I know it's VERY late and i know i may have burdened you, but on the chance that it's sat nite- are you up or willing to be? Christinas camping and i'm chillin alone.
She got kicked off the plane and spent the last four hours in a holding cell with the feds.
but she's really nice
I'm telling lies about you to make you look like a good person
The polish Muslims are throwin paczkis into the crowd and I'm beer 6 before 11 am
You said eat breakfast. So i poured Baileys on top of m&m's. It taste just like like cereal I swear.

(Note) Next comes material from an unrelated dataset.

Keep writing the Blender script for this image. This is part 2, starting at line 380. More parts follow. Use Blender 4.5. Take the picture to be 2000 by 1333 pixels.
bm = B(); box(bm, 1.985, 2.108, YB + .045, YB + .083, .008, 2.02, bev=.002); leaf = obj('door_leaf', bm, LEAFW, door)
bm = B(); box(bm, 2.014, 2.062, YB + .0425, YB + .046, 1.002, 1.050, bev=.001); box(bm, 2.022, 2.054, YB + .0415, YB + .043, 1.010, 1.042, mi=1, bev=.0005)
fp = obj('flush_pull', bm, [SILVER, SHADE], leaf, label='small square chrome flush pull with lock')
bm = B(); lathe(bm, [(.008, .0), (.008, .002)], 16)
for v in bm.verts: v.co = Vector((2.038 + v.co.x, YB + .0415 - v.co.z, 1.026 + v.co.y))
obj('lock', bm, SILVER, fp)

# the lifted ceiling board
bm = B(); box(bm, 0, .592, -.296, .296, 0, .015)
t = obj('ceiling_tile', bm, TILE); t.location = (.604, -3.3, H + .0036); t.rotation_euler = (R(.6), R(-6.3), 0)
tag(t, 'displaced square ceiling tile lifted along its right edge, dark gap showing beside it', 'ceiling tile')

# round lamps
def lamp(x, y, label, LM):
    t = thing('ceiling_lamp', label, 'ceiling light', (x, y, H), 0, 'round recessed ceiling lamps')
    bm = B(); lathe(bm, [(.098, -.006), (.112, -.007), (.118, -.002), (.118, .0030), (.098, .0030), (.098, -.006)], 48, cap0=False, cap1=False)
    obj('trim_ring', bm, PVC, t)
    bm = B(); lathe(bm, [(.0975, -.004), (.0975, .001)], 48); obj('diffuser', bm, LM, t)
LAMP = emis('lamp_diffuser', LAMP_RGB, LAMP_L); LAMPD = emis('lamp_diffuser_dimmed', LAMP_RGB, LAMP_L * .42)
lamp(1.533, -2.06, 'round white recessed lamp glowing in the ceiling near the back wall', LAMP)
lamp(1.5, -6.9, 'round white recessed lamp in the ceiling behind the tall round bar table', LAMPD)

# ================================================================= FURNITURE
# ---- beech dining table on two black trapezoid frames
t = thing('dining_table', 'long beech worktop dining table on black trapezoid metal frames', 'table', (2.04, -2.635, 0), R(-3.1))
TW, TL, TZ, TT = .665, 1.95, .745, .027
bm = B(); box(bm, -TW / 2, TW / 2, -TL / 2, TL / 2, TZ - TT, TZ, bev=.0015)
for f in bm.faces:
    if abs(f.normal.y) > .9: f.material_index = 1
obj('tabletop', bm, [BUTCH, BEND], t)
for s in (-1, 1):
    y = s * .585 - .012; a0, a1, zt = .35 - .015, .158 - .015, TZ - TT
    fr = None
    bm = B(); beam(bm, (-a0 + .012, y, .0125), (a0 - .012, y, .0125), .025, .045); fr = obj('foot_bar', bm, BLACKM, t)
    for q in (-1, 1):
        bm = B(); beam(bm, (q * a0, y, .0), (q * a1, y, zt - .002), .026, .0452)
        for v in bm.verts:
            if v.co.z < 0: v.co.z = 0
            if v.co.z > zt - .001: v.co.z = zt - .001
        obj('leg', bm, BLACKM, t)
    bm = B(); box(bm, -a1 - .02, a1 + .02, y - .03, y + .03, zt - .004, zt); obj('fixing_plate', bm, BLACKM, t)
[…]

There's a homeless man outside the bar. I have a toothbrush and toothpaste in my car. I think i'm going to give them to him. And they said drinking is bad.
You're so thoughtful.
I seriously don't understand how you keep getting laid.

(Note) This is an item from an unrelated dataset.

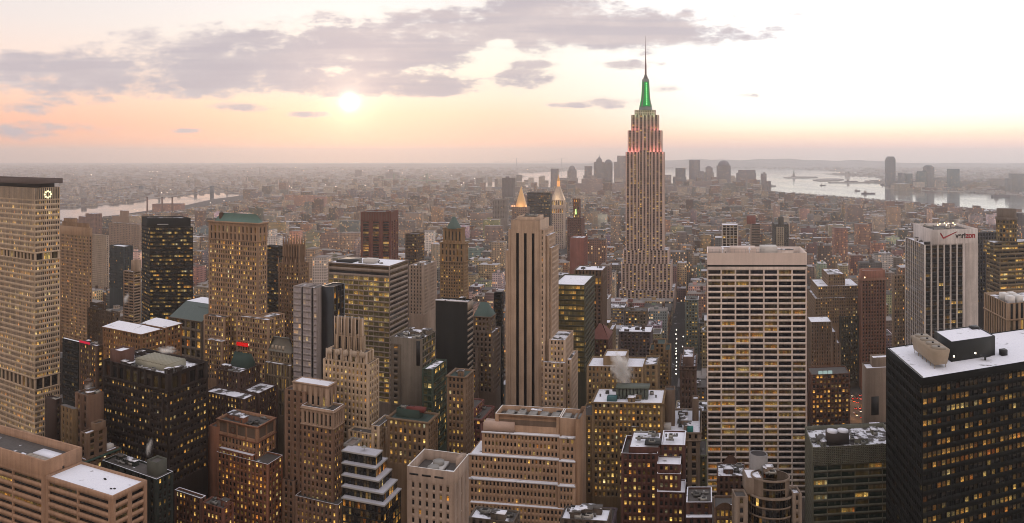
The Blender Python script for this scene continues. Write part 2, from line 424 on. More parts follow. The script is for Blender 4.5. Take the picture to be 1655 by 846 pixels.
        if roof:
            cm = mi if cope is None else cope
            if par > 0 and p1-p0 > 3 and q1-q0 > 3:
                a, b, c, d = p0+ri, p1-ri, q0+ri, q1-ri
                s.quadw([[w(p0,q0,z1),w(p1,q0,z1),w(b,c,z1),w(a,c,z1)], [w(p1,q0,z1),w(p1,q1,z1),w(b,d,z1),w(b,c,z1)], [w(p1,q1,z1),w(p0,q1,z1),w(a,d,z1),w(b,d,z1)], [w(p0,q1,z1),w(p0,q0,z1),w(a,c,z1),w(a,d,z1)]], cm)
                zr = z1-par
                s.quadw([[w(a,c,z1),w(b,c,z1),w(b,c,zr),w(a,c,zr)], [w(b,c,z1),w(b,d,z1),w(b,d,zr),w(b,c,zr)], [w(b,d,z1),w(a,d,z1),w(a,d,zr),w(b,d,zr)], [w(a,d,z1),w(a,c,z1),w(a,c,zr),w(a,d,zr)]], mi)
                s.roofs.setdefault(roof, []).append([w(a,c,zr),w(b,c,zr),w(b,d,zr),w(a,d,zr)])
            else: s.roofs.setdefault(roof, []).append([w(p0,q0,z1),w(p1,q0,z1),w(p1,q1,z1),w(p0,q1,z1)])
    def full(s, st, roof='patch', z0=0, **k): s.block(0, s.Wd, 0, s.L, z0, s.z, st, roof, **k); return s
    def part(s, name, quads, mat, tris=None, label=None, sub=()): s.parts.append((name, quads, tris, mat, sub))
    def box(s, name, p0, p1, q0, q1, z0, z1, mat, label=None): s.part(name, s.bq(p0, p1, q0, q1, z0, z1, True), mat, None, label)
    def ledge(s, p0, p1, q0, q1, z, h=.8, outw=.5, mi=0):
        e = .02
        for r in ((p0-outw, p1+outw, q0-outw, q0-e), (p0-outw, p1+outw, q1+e, q1+outw), (p0-outw, p0-e, q0-e, q1+e), (p1+e, p1+outw, q0-e, q1+e)): s.quadw(s.bq(*r, z, z+h, True), mi)
    def cyl(s, name, p, q, r, z0, z1, mat, n=14, r1=None):
        x, y = s.xy(p, q); qd, tr = wcyl(x, y, r, z0, z1, n, r1); s.part(name, qd, mat, tr)
    def tank(s, p, q, z, r=1.9, h=4.2, leg=2.6):
        x, y = s.xy(p, q); qd, tr = wcyl(x, y, r, z+leg, z+leg+h, 12, r*.94, False); a, b = wcyl(x, y, r*1.08, z+leg+h, z+leg+h+1.5, 12, 0.0); qd += a; tr += b
        sb = []
        for k in range(4):
            ax = x+r*.7*math.cos(k*1.571+.78); ay = y+r*.7*math.sin(k*1.571+.78); sb.append(('leg', wbox(ax-.15, ax+.15, ay-.15, ay+.15, z, z+leg+.1), plain('dark_metal', (34,33,34), .5, .2), None))
        s.part('water_tank', qd, plain('tank_wood', (82,62,50)), tr, sub=sb)
    def clutter(s, p0, p1, q0, q1, z, n=6, hmax=3.2, tank=0):
        """stair bulkheads, air handlers, vents and ducts standing on a roof"""
        W_, L_ = p1-p0, q1-q0
        if W_ < 4 or L_ < 4: return
        for k in range(n):
            r = random.random()
            if r < .22: a, b, h, nm, mt = random.uniform(3, min(8, W_*.4)), random.uniform(3, min(7, L_*.4)), random.uniform(2.2, hmax), 'bulkhead', s.wallm[0]
            elif r < .6: a, b, h, nm, mt = random.uniform(1.6, 4), random.uniform(1.4, 3.2), random.uniform(.9, 2.0), 'air_handler', plain('galvanised', random.choice([(120,118,114),(150,146,140),(84,82,80)]), .5, .3)
            elif r < .8: a, b, h, nm, mt = random.uniform(3, min(9, W_*.5)), .8, .8, 'duct', plain('galvanised', (132,128,124), .5, .3)
            else: a, b, h, nm, mt = 1, 1, 1.4, 'vent', plain('vent_metal', (96,92,90), .5, .3)
            p = random.uniform(p0+.6, max(p0+.7, p1-a-.6)); q = random.uniform(q0+.6, max(q0+.7, q1-b-.6))
            if nm == 'vent':
                x, y = s.xy(p, q); qd, tr = wcyl(x, y, .45, z-.01, z+1.2, 8); a2, b2 = wcyl(x, y, .7, z+1.2, z+1.7, 8, .2); s.part(nm, qd+a2, mt, tr+b2)
            elif nm == 'bulkhead': s.part(nm, s.bq(p, p+a, q, q+b, z-.01, z+h), mt, sub=[('cap', s.bq(p-.2, p+a+.2, q-.2, q+b+.2, z+h, z+h+.25, True), roof_mat('patch'), None), ('door', s.bq(p+a*.4, p+a*.4+1.0, q-.06, q+.1, z, z+2.0), plain('door_paint', (70,64,60)), None)])
            elif nm == 'air_handler': s.part(nm, s.bq(p, p+a, q, q+b, z+.3, z+h+.3, True)+s.bq(p+.2, p+.5, q+.1, q+b-.1, z, z+.3)+s.bq(p+a-.5, p+a-.2, q+.1, q+b-.1, z, z+.3), mt, sub=[('fan', s.bq(p+a*.2, p+a*.8, q+b*.2, q+b*.8, z+h+.3, z+h+.55), plain('dark_metal', (34,33,34), .5, .2), None)])
            else: s.part(nm, s.bq(p, p+a, q, q+b, z+.25, z+.25+h, True)+s.bq(p+a*.4, p+a*.4+.9, q, q+b+1.5, z+.25, z+1.2, True), mt)
        for k in range(tank):
            s.tank(random.uniform(p0+2.5, max(p0+2.6, p1-2.5)), random.uniform(q0+2.5, max(q0+2.6, q1-2.5)), z-.01)

HAZE = 0.66e-4
# ------------------------------------------------------------------ setting: water, land, hills
def gp(x, y, z=0.0):
    D = (H-z)*F/(y-HY); return ((x-CX)/F*D, D, z)
def struct(name, polys, mat, z0=-3.0):
    """land: flat top from a photo-traced shore with a sea wall down to the water bed"""
    import bmesh
    bm = bmesh.new()
    for pl in polys:
        vs = [bm.verts.new(v) for v in pl]
        for tri in tessellate_polygon([[Vector(v) for v in pl]]): bm.faces.new([vs[k] for k in tri])
        for a, b in zip(pl, pl[1:]+pl[:1]):
            q = [bm.verts.new(v) for v in (a, b, (b[0], b[1], z0), (a[0], a[1], z0))]; bm.faces.new(q)
    me = bpy.data.meshes.new(name); bm.to_mesh(me); bm.free(); me.materials.append(mat)
    o = bpy.data.objects.new(name, me); COL.objects.link(o); o['kind'] = 'structure'; return o
def water_mat():
    m, t = mat_new('water'); g = N(t, 'ShaderNodeNewGeometry').outputs['Position']
    mp = N(t, 'ShaderNodeMapping'); t.links.new(g, mp.inputs[0]); mp.inputs['Scale'].default_value = (.004, .0016, 1)
    h = noise(t, mp.outputs[0], 1.0, 5, .6)
    h2 = noise(t, g, .05, 3)
    bp = N(t, 'ShaderNodeBump'); put(t, bp.inputs['Height'], h*2.0+h2*.25); bp.inputs['Distance'].default_value = 1.0; bp.inputs['Strength'].default_value = .13
    p = prin(t, lin(60,66,68), .1, .5); put(t, p.inputs['Roughness'], h.smooth(.3, .7, .04, .13)); t.links.new(bp.outputs[0], p.inputs['Normal'])
    out(t, p.outputs[0]); return m
def land_mat():
    m, t = mat_new('land'); g = N(t, 'ShaderNodeNewGeometry').outputs['Position']
    n = noise(t, g, .004, 6, .65); n2 = noise(t, g, .02, 4)
    c = mixc(t, n.smooth(.35, .65), lin(112,104,100), lin(142,132,126)); c = mixc(t, n2.smooth(.6, .68)*.6, c, lin(190,188,190))
    out(t, prin(t, c, .95, .1).outputs[0]); return m
def street_mat():
    m, t = mat_new('street'); g = N(t, 'ShaderNodeNewGeometry').outputs['Position']
    n = noise(t, g, .03, 4); n2 = noise(t, g, .1, 4)
    c = mixc(t, n, lin(48,46,46), lin(70,66,64)); c = mixc(t, n2.smooth(.62, .7)*.7, c, lin(170,168,172))
    out(t, prin(t, c, .9, .2).outputs[0]); return m
FAR = 26000.0
# the water sheet reaches the horizon, the land masses rise a little out of it
wt = mk('water', [[(-FAR*1.1, -800, -1.6), (FAR*1.1, -800, -1.6), (FAR*1.1, FAR, -1.6), (-FAR*1.1, FAR, -1.6)]], water_mat()); wt['kind'] = 'structure'
MAN = [(-900,440),(-300,374),(98,362),(160,352),(230,342),(300,332),(345,322),(420,312.5),(520,308),(640,304),(760,302.5),(880,303),(960,304),(1100,303),(1190,304.5),(1250,309),(1300,315),(1400,325),(1500,334),(1600,344),(1655,350),(1900,375),(2500,440)]
mp_ = [gp(*p) for p in MAN]
mp_ = [(-2600, -700, 0)]+[(-2600, 1500, 0)]+mp_[1:-1]+[(2600, 1500, 0), (2600, -700, 0)]
struct('ground', [mp_], street_mat())
BK = [(-900,350),(-300,345),(0,338),(98,335),(150,333),(210,327),(240,322),(300,315),(350,311.5),(412,312.9),(520,308.2),(640,304.3),(745,303),(770,296),(830,288),(852,284.5),(815,281.5),(900,277.5),(940,274.5),(1000,272.6)]
NJ = [(1000,272.6),(1240,272.8),(1300,275),(1410,279),(1330,281),(1350,283.4),(1415,286.5),(1428,290),(1396,293.4),(1400,295.5),(1430,297.5),(1431,304.5),(1450,305.3),(1470,306),(1490,308.5),(1530,310.3),(1560,310.6),(1600,313),(1655,317),(1800,323),(2200,346)]
bk = [gp(*p) for p in BK]; nj = [gp(*p) for p in NJ]
ch = bk+nj[1:]
struct('land', [ch+[(FAR*1.05, 3500, 0), (FAR*1.05, FAR-300, 0), (-FAR*1.05, FAR-300, 0), (-FAR*1.05, 3200, 0)]], land_mat())
def island(name, pts, h=4.0):
    p = [gp(x, y, 0) for x, y in pts]; p = [(a, b, h) for a, b, _ in p]
    return struct(name, [p], land_mat())
island('island', [(1266,287.4),(1285,286.0),(1318,286.2),(1322,287.2),(1300,288.2),(1275,288.4)], 5)
island('island', [(1314,291.6),(1330,289.6),(1352,289.2),(1364,290.6),(1355,292.4),(1325,293)], 5)
hq, hx = [], np.linspace(-.35, .75, 90)
prev = None
for i, tx in enumerate(hx):
    env = max(0, math.sin(max(0, min(1, (tx-.10)/.42))*math.pi))**.6
    z = 60+100*env+14*math.sin(i*.7)+9*math.sin(i*1.9)
    if tx < .1: z = 40+10*math.sin(i*.8)
    D = 17500; cur = [(tx*D*.93, D*.93, 0), (tx*D, D, z), (tx*D*1.12, D*1.12, z*.8), (tx*D*1.3, D*1.3, 0)]
    if prev:
        for k in range(3): hq.append([prev[k], cur[k], cur[k+1], prev[k+1]])
    prev = cur
hl = mk('hills', hq, land_mat()); hl['kind'] = 'structure'
def inpoly(x, y, poly):
    c = np.zeros(len(x), bool); j = len(poly)-1
    for i in range(len(poly)):
        (xi, yi), (xj, yj) = poly[i][:2], poly[j][:2]
        c ^= ((yi > y) != (yj > y)) & (x < (xj-xi)*(y-yi)/(yj-yi+1e-12)+xi); j = i
    return c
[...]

Because I'm like the spider of false hope. I spin elaborate tales and snare them in my web of utter disappointment. They soon realize their mistake, but by then it's too late.
So hungover im counting my own breaths to make sure im not dead. The odds hurt.
Body shots with my MILFs MILF!!
All I did was send my mom an ecard
Look at all the pictures I have of us sucking on jello syringes.
I'm currently giving my drug dealer relationship advice. He's a nice guy and all but I'm really just hoping I get some free weed
I just stole a bunch of balloons from a birthday party and am giving one to each person at the bar.
When you wake up on the bus on 139th but you're staying at 6th
133 to go
I wanna get a tattoo next to my tattoo that says, my ex did this so don't fucking ask
i'm growling thTa how much i wNn slwwwp.
save me some of whatever you're doing i'll be there in five.